AIエージェント、Software-Defined Society(SDS)実現において中心的な役割を果たす可能性と紹介 IPA
Software-Defined Society(SDS)の実現を推進している情報処理推進機構(IPA)このほど、SDS技術コラムとして「AIエージェント」を紹介したコンテンツを公開しました。「2025年は『AIエージェント元年』とも言われる」などと紹介しています。
IPAによると、SDSが実現された社会では、ソフトウエアを活用してAIなどの先端技術を迅速に導入し、製品やサービスの価値を高めるとともに、大量のデータを収集・蓄積し、それをAIが分析することで、人間の知見を超える迅速かつ的確な意思決定が可能になるとしています。Software-Definedとは、ハードウエアを制御するソフトウエアを継続的に更新し、不確実性や変化するニーズに柔軟かつ俊敏に対応する考え方を指すもので例えば、SDV(Software-Defined Vehicle、ソフトウエアの更新で機能や性能を高めれられる次世代の自動車)が該当します。他方、SDSはSD(Software-Defined)をSocietyつまり社会全体に適用したものだとしています。IPAでは、AIエージェントについてSDSの実現において中心的な役割を果たす可能性を秘めているものと捉えています。

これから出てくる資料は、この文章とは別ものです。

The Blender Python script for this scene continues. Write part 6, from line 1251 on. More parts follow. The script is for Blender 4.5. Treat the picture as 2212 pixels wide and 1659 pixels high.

公開された「SDS技術コラム:AIエージェント」によると、AIエージェントは、受け身的な単なる会話にとどまらず、自律的なタスクの実行や継続的な学習まで担うことができ、業務効率化や人手不足の解消といった社会課題への対応にも寄与する可能性があるとされています。OpenAIやGoogle、Gartner、AICX協会の4者によるAIエージェントの定義を紹介しつつ、厳密な定義はまだ確立していないとし、一般的な解釈として「ユーザーから与えられた指示に基づき、自律的に問題解決やタスク実行を行うソフトウエア」と記しました。
コラムでは、AIエージェントの特徴▽従来型の生成AIとの違い▽AIエージェントの例▽AIエージェントの利点・課題▽AIエージェントの今後の展望――などもまとめられています。
例えば、「従来型の生成AIとの違い」では、次のように整理しています。
観点 | 従来型の生成AI | AIエージェント |
---|---|---|
目的 | コンテンツ生成(ユーザーの作業をサポート) | 特定の目標を達成(自律的にタスクを実行) |
機能 | リクエストやプロンプトに応答し、情報を提供して簡単なタスクを完了する | 複雑な複数ステップのアクションを実行できる、学習して適応する、独立して意思決定できる |
外部連携 | 一部可能(Web検索など) | 高度に対応(外部APIなど) |
活用例 | チャット、要約、翻訳、調査など | カスタマーサポート、営業活動支援など |
出典:情報処理推進機構「SDS技術コラム:AIエージェント」
IPAでは、AIエージェントによるソフトウエア開発の自動化が進めば、サービスの更新や機能追加などを迅速かつ柔軟に行うことが可能になると指摘しています。さらには人口減少が進む日本社会においては、AIエージェントがさまざまな分野で人手を補完・代替する存在として重要な役割を担うことが期待できるとしました。